The Great Image (Dan. 2) and Wild Beasts (Dan. 7) represent the governmental powers on earth, transferred from Judah at the epoch of the Babylonian captivity, to the Gentiles. In the four metals composing the image and four wild beasts we have the four successive empires represented. In the decreasing inferiority and value of the several metals we have pictured the gradual departure from the source of all power, and the inferior character of each of the empires, not only from the gold, but from each other; while in the wild beasts we have those same powers represented, but as acting without conscience or feeling towards God.
The complete overthrow of the mighty and extensive Persian Empire; its destruction by Alexander the Great, and rapid growth of the Grecian power: its break-up and subsequent four-fold division, are all described with wonderful circumstantiality of detail in the prophet Daniel, 7:6; 8:1-8.
The awful condition of the Jews during the great siege of Jerusalem in the year 70, and the character of the Roman power, are minutely described by Moses more than a 1000 years before (Deut. 28:44-67).

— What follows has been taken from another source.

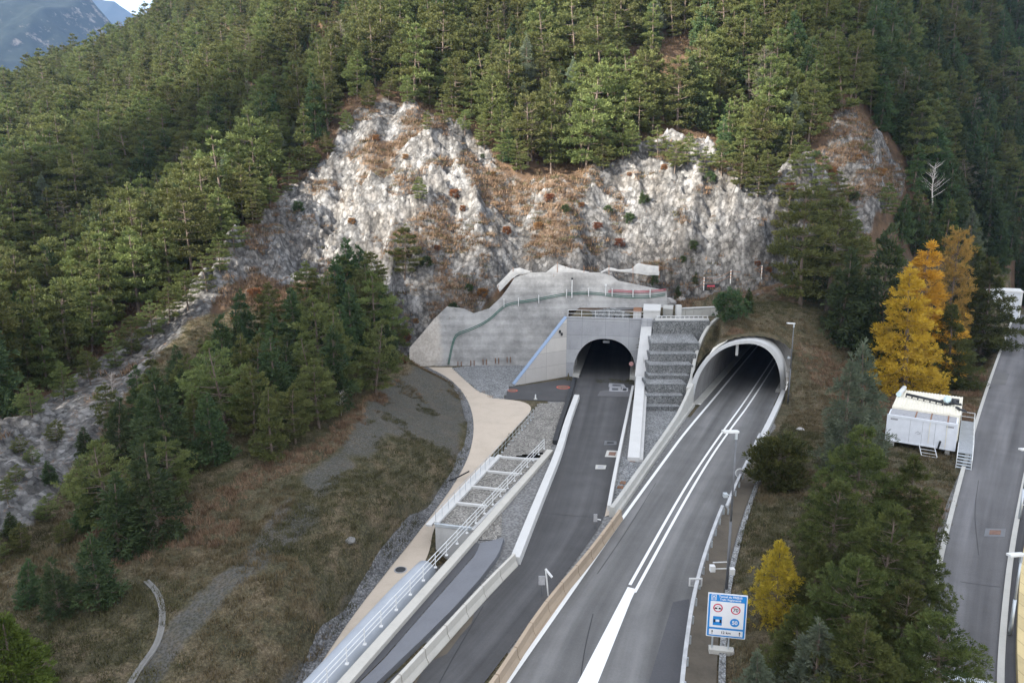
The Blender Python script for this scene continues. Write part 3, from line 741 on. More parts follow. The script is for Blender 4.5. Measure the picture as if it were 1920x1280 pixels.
for i in sorted(NEAR):
    x, y, z = FOREST[i, :3]; pl_ = place_of(FOREST[i, 3], FOREST[i, 4])
    hh = sizes[i] * PROTO[kinds[pick[i]]][3]; sz = 'tall' if hh > 11.4 else 'short' if hh < 8.8 else 'middling'
    kd = kinds[pick[i]]; form = 'conical' if kd.startswith('cone') else 'dark spruce like' if kd.startswith('spruce') else 'half dead greyish' if kd.startswith('dead') else 'pale greyish' if kd.startswith('grey') else 'layered'
    if rank.get(i): lb = '%s of the front row pines %s' % (rank[i], pl_)
    else: lb = '%s %s pine standing back %s' % (sz, form, pl_)
    o = tree(kinds[pick[i]], (x, y, z - .15), sizes[i] * (1.25 if kd.startswith('spruce') else 1), rots[i], label=lb, group='pines ' + pl_); o.rotation_euler = (R(rgf.normal(0, 2.2)), R(rgf.normal(0, 2.2)), rots[i])
far = [i for i in range(len(FOREST)) if i not in NEAR]
me = bpy.data.meshes.new('pine_wood'); me.from_pydata([(FOREST[i, 0], FOREST[i, 1], FOREST[i, 2] - .2) for i in far], [], [])
for nm, ty, arr in (('pick', 'INT', pick[far]), ('turn', 'FLOAT', rots[far]), ('size', 'FLOAT', sizes[far])):
    a = me.attributes.new(nm, ty, 'POINT'); a.data.foreach_set('value', arr.astype(np.int32 if ty == 'INT' else np.float32))
wood = link('pine_wood', me, None, kind='stuff', label='dense pine wood covering the upper slope behind the nearer pines', cat='wood')
pc = bpy.data.collections.new('wood_kinds')
for i, k in enumerate(kinds):
    o = bpy.data.objects.new('k%02d' % i, PROTO[k][2]); pc.objects.link(o)
def scatter_group(name, coll):
    ng = bpy.data.node_groups.new(name, 'GeometryNodeTree')
    ng.interface.new_socket('Geometry', in_out='INPUT', socket_type='NodeSocketGeometry'); ng.interface.new_socket('Geometry', in_out='OUTPUT', socket_type='NodeSocketGeometry')
    n, l = ng.nodes, ng.links
    gi, go = n.new('NodeGroupInput'), n.new('NodeGroupOutput'); mp_ = n.new('GeometryNodeMeshToPoints'); ip = n.new('GeometryNodeInstanceOnPoints')
    ci = n.new('GeometryNodeCollectionInfo'); ci.inputs['Collection'].default_value = coll; ci.inputs['Separate Children'].default_value = True; ci.inputs['Reset Children'].default_value = True
    def na(nm, ty):
        q = n.new('GeometryNodeInputNamedAttribute'); q.data_type = ty; q.inputs['Name'].default_value = nm; return q.outputs['Attribute']
    cx_ = n.new('ShaderNodeCombineXYZ')
    l.new(na('turn', 'FLOAT'), cx_.inputs[2]); l.new(gi.outputs[0], mp_.inputs[0]); l.new(mp_.outputs[0], ip.inputs['Points']); l.new(ci.outputs[0], ip.inputs['Instance'])
    ip.inputs['Pick Instance'].default_value = True
    l.new(na('pick', 'INT'), ip.inputs['Instance Index']); l.new(cx_.outputs[0], ip.inputs['Rotation']); l.new(na('size', 'FLOAT'), ip.inputs['Scale']); l.new(ip.outputs[0], go.inputs[0])
    return ng
md = wood.modifiers.new('scatter', 'NODES'); md.node_group = scatter_group('scatter_trees', pc)

# ------------------------------------------------------------------ materials of the built things
def asphalt(name, base, tracks=0.3, lanes=1.0, patch=0.2, pos=.05):
    t = NT(name, .88, .25)
    uv = t.n.new('ShaderNodeTexCoord'); sx = t.n.new('ShaderNodeSeparateXYZ'); t.l.new(uv.outputs['UV'], sx.inputs[0])
    cmb = t.n.new('ShaderNodeCombineXYZ'); t.l.new(t.math('MULTIPLY', sx.outputs[0], 5.0 * lanes), cmb.inputs[0]); t.l.new(t.math('MULTIPLY', sx.outputs[1], .018), cmb.inputs[1])
    nz = t.n.new('ShaderNodeTexNoise'); nz.inputs['Scale'].default_value = 1.6; nz.inputs['Detail'].default_value = 5; t.l.new(cmb.outputs[0], nz.inputs[0])
    w = t.math('SINE', t.math('MULTIPLY', sx.outputs[0], 12.566 * lanes))
    w = t.math('ADD', t.math('MULTIPLY', w, .14 * tracks), t.math('MULTIPLY', t.math('SUBTRACT', nz.outputs['Fac'], .5), 1.5 * tracks))
    w = t.math('ADD', w, t.math('MULTIPLY', t.math('SUBTRACT', t.tex('Noise', .35, 'Pos', 5), .5), patch * 2))
    w = t.math('ADD', w, t.math('MULTIPLY', t.math('SUBTRACT', t.tex('Noise', 7, 'Pos', 4, .8), .5), .35))
    t.bump(t.tex('Noise', 30, 'Pos', 2), .15, .02)
    return t.col(t.ramp(t.math('ADD', w, .5), [(.15, tuple(v * .62 for v in base)), (.5, base), (.9, tuple(v * 1.6 for v in base))]))
asphalt('new_asphalt', (.070, .069, .070), .55, 1, .3)
asphalt('worn_asphalt', (.128, .126, .124), .8, 1, .25)
asphalt('side_asphalt', (.115, .113, .116), .9, .5)
asphalt('patch_asphalt', (.075, .075, .08), .3, 1)
def concrete(name, c, stain=.35, streak=.0, panel=None, rough=.85, joint=.45, blot=.3):
    t = NT(name, rough, .25)
    n1 = t.tex('Noise', .5, 'Pos', 6, .65); n2 = t.tex('Noise', 5, 'Pos', 5, .7)
    v = t.math('ADD', t.math('MULTIPLY', t.math('SUBTRACT', n1, .5), 2 * blot), t.math('MULTIPLY', t.math('SUBTRACT', n2, .5), .35))
    if streak: v = t.math('ADD', v, t.math('MULTIPLY', t.math('SUBTRACT', t.tex('Noise', 1.4, 'Pos', 5, .65, stretch=(1, 1, .07)), .5), streak * 2))
    base = t.ramp(t.math('ADD', v, .5), [(.1, tuple(x * (1 - stain * 1.3) for x in c)), (.5, c), (.9, tuple(min(.85, x * (1 + stain * .7)) for x in c))])
    if panel:
        cx_ = t.n.new('ShaderNodeTexCoord'); sp_ = t.n.new('ShaderNodeSeparateXYZ'); t.l.new(cx_.outputs['Object'], sp_.inputs[0])
        cb = t.n.new('ShaderNodeCombineXYZ'); t.l.new(sp_.outputs[0], cb.inputs[0]); t.l.new(sp_.outputs[2], cb.inputs[1])
        br = t.n.new('ShaderNodeTexBrick'); t.l.new(cb.outputs[0], br.inputs[0]); br.offset = panel[2] if len(panel) > 2 else 0
        br.inputs['Scale'].default_value = 1; br.inputs['Brick Width'].default_value = panel[0]; br.inputs['Row Height'].default_value = panel[1]; br.inputs['Mortar Size'].default_value = .022
        br.inputs['Color1'].default_value = (.88, .88, .90, 1); br.inputs['Color2'].default_value = (1.1, 1.1, 1.1, 1); br.inputs['Mortar'].default_value = (1 - joint,) * 3 + (1,); br.inputs['Mortar Smooth'].default_value = .3
        base = t.mix(1.0, base, br.outputs['Color'], 'MULTIPLY')
    t.bump(n2, .12, .03)
    return t.col(base)
concrete('portal_concrete', (.33, .335, .345), .35, .12, (3.3, 2.05))
concrete('wing_concrete', (.50, .475, .44), .22, .10, (3.6, 1.95), blot=.22)
concrete('cap_skylit_blue', (.26, .34, .47), .15, rough=.45)  # blue sky light on the wing wall's top put into the colour
concrete('wall_concrete', (.45, .445, .435), .30, .15)
concrete('white_concrete', (.52, .515, .50), .16, .05)
concrete('kerb_concrete', (.42, .41, .38), .25, .05)
concrete('barrier_concrete', (.47, .45, .405), .22, .12)
concrete('brown_concrete', (.36, .285, .21), .25, .15)
concrete('ring_concrete', (.48, .48, .475), .25, .12)
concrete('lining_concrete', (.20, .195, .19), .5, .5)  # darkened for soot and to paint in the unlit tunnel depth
concrete('verge_soil', (.10, .085, .066), .4, 0, blot=.5)
concrete('slab_concrete', (.155, .16, .175), .25, .05)
concrete('sand', (.47, .40, .325), .22, 0, blot=.35, rough=.95)
concrete('yellow_tiles', (.50, .40, .21), .25, .1, (.9, .9))
t = NT('shotcrete', .92, .2)
n1 = t.tex('Noise', .16, 'Pos', 5, .62); n2 = t.tex('Noise', 2.5, 'Pos', 6, .72); n3 = t.tex('Noise', .75, 'Pos', 5, .7, stretch=(.35, .35, 1.3))
g = t.n.new('ShaderNodeNewGeometry'); sx = t.n.new('ShaderNodeSeparateXYZ'); t.l.new(g.outputs['Position'], sx.inputs[0])
v = t.math('ADD', t.math('MULTIPLY', n1, 1.15), t.math('ADD', t.math('MULTIPLY', n3, .4), t.math('MULTIPLY', n2, .35)))
grey = t.ramp(v, [(.70, (.22, .216, .21)), (.88, (.30, .294, .284)), (1.10, (.37, .362, .35))])
tan = t.ramp(n2, [(.3, (.34, .30, .26)), (.7, (.56, .52, .47))])
k = t.ramp(t.math('ADD', t.math('MULTIPLY', t.math('ADD', sx.outputs[0], 9.6), -.30), t.math('MULTIPLY', t.math('SUBTRACT', n1, .5), 1.5)), [(.35, 0.0), (.65, 1.0)])
st = t.tex('Noise', .35, 'Pos', 6, .68, stretch=(1, .6, .7)); grey = t.mix(1.0, grey, t.ramp(st, [(.35, .72), (.6, 1.06)]), 'MULTIPLY')
hz_ = t.math('SINE', t.math('MULTIPLY', sx.outputs[2], 5.2)); grey = t.mix(1.0, grey, t.ramp(t.math('ADD', hz_, t.math('MULTIPLY', n2, .8)), [(.0, .90), (.3, 1.0)]), 'MULTIPLY')
t.col(t.mix(k, grey, tan)); t.bump(n2, .3, .12)
def stones(name, lo, hi, scale, mesh=0):
    t = NT(name, .9, .25)
    v = t.n.new('ShaderNodeTexVoronoi'); g = t.n.new('ShaderNodeNewGeometry'); t.l.new(g.outputs['Position'], v.inputs['Vector']); v.inputs['Scale'].default_value = scale
    sx = t.n.new('ShaderNodeSeparateXYZ'); t.l.new(v.outputs['Color'], sx.inputs[0])
    c = t.mix(sx.outputs[0], lo, hi)
    c = t.mix(t.ramp(v.outputs['Distance'], [(.35, 0.0), (.85, .8)]), c, tuple(x * .35 for x in lo))
    c = t.mix(1.0, c, t.ramp(t.tex('Noise', .6, 'Pos', 5, .7), [(.3, .72), (.7, 1.2)]), 'MULTIPLY')
    t.bump(t.math('SUBTRACT', 1.0, v.outputs['Distance']), .9, .12); return t.col(c)
stones('grey_gravel', (.19, .195, .20), (.38, .385, .385), 7.5)
stones('warm_gravel', (.19, .178, .16), (.40, .38, .345), 7.5)
stones('dark_gravel', (.12, .12, .122), (.25, .25, .252), 7.0)
stones('gabion_stone', (.16, .165, .165), (.30, .305, .305), 7.0)
stones('gabion_top', (.22, .225, .225), (.38, .385, .385), 8.0)
plain('white_paint', (.74, .74, .73), .7, var=.10, scale=3)
t = NT('road_paint', .75); n = t.tex('Noise', 2.2, 'Pos', 6, .75)
t.col(t.ramp(n, [(.22, (.34, .34, .34)), (.36, (.68, .68, .67)), (.8, (.76, .76, .75))]))
plain('galvanised', (.50, .54, .57), .4, .5, .12)
plain('white_metal', (.60, .605, .60), .5, 0, .08)
plain('pink_sign', (.60, .33, .31), .6, 0, .1)
plain('rail_metal', (.40, .405, .41), .6, 0, .2)
plain('grey_metal', (.13, .135, .145), .5, .2, .15)
plain('dark_metal', (.03, .032, .036), .5, 0, .2)
plain('black_rubber', (.016, .016, .018), .6, 0, .2)
plain('green_pipe', (.022, .12, .085), .5, 0, .2)
plain('red_pipe', (.40, .06, .085), .55, 0, .2)
plain('net_fabric', (.36, .355, .345), .9, 0, .15)
plain('cream_metal', (.73, .69, .58), .5, 0, .08)
plain('container_white', (.69, .71, .75), .5, 0, .07)
plain('rust', (.22, .11, .06), .9, 0, .35, 6)
plain('red_paint', (.45, .10, .07), .7, 0, .2)
plain('iron_lid', (.17, .10, .075), .8, 0, .3, 5)
plain('grey_lid', (.30, .30, .31), .8, 0, .2, 4)
plain('orange_pipe', (.45, .20, .09), .7, 0, .2)
plain('pale_blue_fabric', (.55, .68, .70), .8, 0, .1)
t = NT('duct_metal', .7, .25); t.b.inputs['Metallic'].default_value = .0
t.col(t.ramp(t.tex('Noise', 1.2, 'Pos', 4), [(.3, (.31, .335, .37)), (.7, (.36, .385, .42))]))
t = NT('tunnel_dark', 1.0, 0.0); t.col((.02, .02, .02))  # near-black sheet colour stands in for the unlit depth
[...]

The “little horn” of Daniel 7, is a power arising in the west, and to be distinguished from the “little horn” of Dan. 8, which arises in the east.
The following are the various names and titles applied to the future Antichrist in the Scriptures —
1. The King (Dan. 11:36)
2. The Idol Shepherd (Zech. 11:17)
3. Bloody and Deceitful Man (Psa. 5:6)
4. Antichrist (1 John 2:22)
5. False Prophet (Rev. 19:20)
6. Another Beast (Rev. 13:11)
7. Man of Sin (2 Thess. 2:3)
8. Son of Perdition (2 Thess. 2:3)
9. Wicked One (2 Thess. 2:8)
10. Come in his own Name (John 5:43)
The seven heathen nations inhabiting the land of Canaan, and which God ordained to be exterminated root and branch, were:
1. the Canaanites,
2. the Perizzites
3. the Hivites
4. the Jebusites
5. the Hittites
6. the Gergashites
7. the Amorites. Israel failed in driving out these nations, hence their descendants will once again inhabit the land of Israel, but will be utterly destroyed by the Lord at His second coming; “And in that day there shall be no more the Canaanite in the house of the Lord of hosts” (Zech. 14:21).
The last prophetic book in the Old Testament is Malachi.
Interesting details as to the closing days are given us in the book of Zechariah.
A comprehensive outline of the prophetic outline is found in the book of Isaiah.
The religious and civil state of Israel during the millennium is given in the prophecy of Ezekiel.
The rise, course, and doom of the Gentile powers of the west is unfolded in the prophecy of Daniel.
The feelings, exercises, and sorrows of the Israel God-fearing remnant in the future crisis of her history, are fully detailed in the book of Psalms.
The judgment and ruin of the Edomites was prophetically foretold by Obadiah.
The judgment and ruin of the Assyrians was prophetically foretold by Nahum.
The judgment and ruin of the Chaldean was prophetically foretold by Habakkuk.